As other astronomers learned more details, they too said it appears likely that a legitimate meteorite hit Earth on Saturday — an rare occurence.
The Earth is constantly bombarded with objects from outer space, but most burn up in the atmosphere and never reach the planet's surface. Only one in a thousand rocks that that people claim are meteorites turn out to be real, according to Jay Melosh, an expert on impact craters and professor of planetary science at the University of Arizona.
Melosh was skeptical at first, initially calling it a "non-meteorite" and suggesting that the crater might have possibly come from below as a volcanic eruption. Then scientists learned of more details about the crater, as well as witness descriptions of a thunderous roar and a rain of smaller rocks coming down.
"It begins to sound more likely to me that this object could indeed be a meteorite," Melosh said Thursday.
Such impacts are rare, and astronomists still want to do other tests to confirm the strike.
Other details don't add up, they said — such as witness accounts of water in the muddy crater boiling for 10 minutes from the heat. Meteorites are actually cold when they hit Earth, astronomists say, since their outer layers burn up and fall away before impact.
Experts also puzzled over claims that 200 local residents were sickened by fumes from the crater. Doctors who examined them found no evidence of illness related to the meteorite, and one suggested a psychosomatic reaction to the sight and sound of the plunging meteor.
More details emerged when astrophysicist Jose Ishitsuka of Peru's Geophysics Institute reached the site about 6 miles from Lake Titicaca. He confirmed that a meteorite caused a crater 42 feet wide and 15 feet deep, the institute's president, Ronald Woodman, told The Associated Press on Thursday.

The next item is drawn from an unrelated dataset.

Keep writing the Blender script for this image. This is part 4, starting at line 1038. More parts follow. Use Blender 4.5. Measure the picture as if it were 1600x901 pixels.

Ishitsuka recovered a 3-inch magnetic fragment and said it contained iron, a mineral found in all rocks from space. The impact also registered a magnitude-1.5 tremor on the institute's seismic equipment — that's as much as an explosion of 4.9 tons of dynamite, Woodman said. (Associated Press)
Local residents described a fiery ball falling from the sky and smashing into the desolate Andean plain.
Doctors told an Associated Press Television News cameraman at the site that they had found no sign of radioactive contamination among families living nearby. But they said they had taken samples of blood, urine and hair to analyze.